As noted previously, this is a losing battle. If they can’t chat through your team’s chosen communication medium, there’s another 100+ platforms they’ll go to. By restricting communication on the team platform you’re plugging the metaphorical leak instead of repairing the hole in the ship. Use this issue as a way to reframe the team culture around communication instead of trying to fix it halfway.

If I’m being totally honest, if a team communication software blocked my use during school hours (free periods and lunches too?!) and late at night (when else do you cad useless gearboxes?!) I would just send a real life text to whoever I’m trying to contact. Seems like more of a hassle for you and your mentors to set up, and it would probably take away from stuff cause at least in robotics slack I’m more encouraged to keep the topic about robotics.

It’s not the mentors responsibility to block the students from doing this stuff while they should be sleeping/studying, because if thats the solution these students will be screwed when it comes time to do that all on their own in college.

My team uses slack, and we love it. There aren’t really rules within slack like Eric’s team uses, and people use dm’s a fair bit. We only have a few private channels, but theyre all robotics-oriented and all share the goal of being successful as a team, so our leadership trusts its students to maintain that sense of seriousness and productivity even when they arent watching our every move.
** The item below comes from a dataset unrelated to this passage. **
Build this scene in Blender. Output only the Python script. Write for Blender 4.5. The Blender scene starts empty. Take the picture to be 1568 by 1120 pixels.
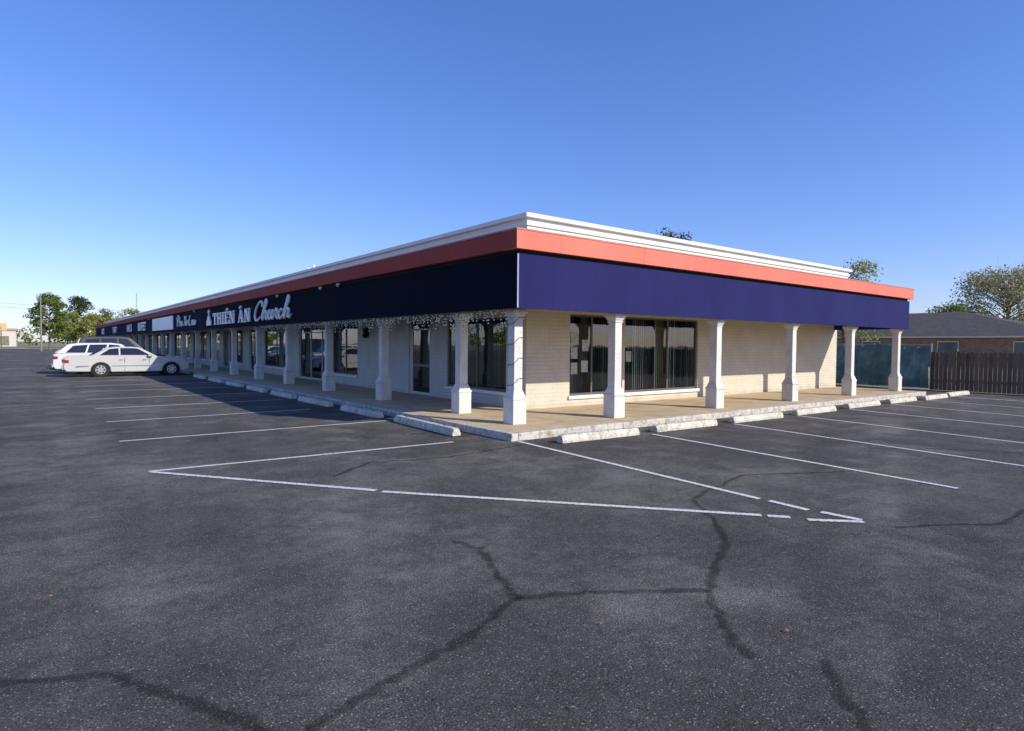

Any move towards blocking communication over some means or at a certain period of time will just cause students trying to be productive to have to go through more road blocks to do so. If we blocked dm’s in our slack or didnt allow texting during school hours, everyone would just text each other. Might as well keep all of that discussion in one place, cause the last thing you want is those texts to feature something along the lines of complaints about mentors blocking that stuff.

But that’s primetime for robotics!!!

I agree with everyone who’s stating this is a losing battle… With that being said if you don’t want the teams platform to be the cause of sleep loss or anything else like that then switch over to a google group and send emails rather than in slack. If students want to talk then they’ll send a text. It removes most outside parties and the students have to go out of there way in order to send their memes ect. I’m still with nick on you’re fixing a leak while missing the hole that’s next to the leak.

Best of luck in finding a better way to communicate than you currently have.

All,

Monitoring/removing DMs from Slack or other similar team-organized communication platforms is, in my view, for liability reasons more than anything.

Anyone can get ahold of anyone else in a multitude of different communication plaforms in this era. The liability is when individuals connect via a “team sponsored” or “school sponsored” platform. What if an adult engages with a student innappriately via DM on a team Slack? Or other harmful words were shared over DM (see this sad story as an example)

Does removing DMs from slack prevent these incidents from happening? No. But it does remove the team-sponsored involvement in the direct conversation. I have heard of at least one FRC team that had enough inappropriate activity on a slack-like team platform that the school ordered all such communication channels be shut down. I don’t remember the exact terms, but it was pretty severe.

Like everything in life, you need to elvaluate the risk/reward of any new tool. We use slack and love it, but I also place a lot of trust and confidence in our students and mentors. We couple that trust with annual trainings on mental and emotional health, YPP standards, etc.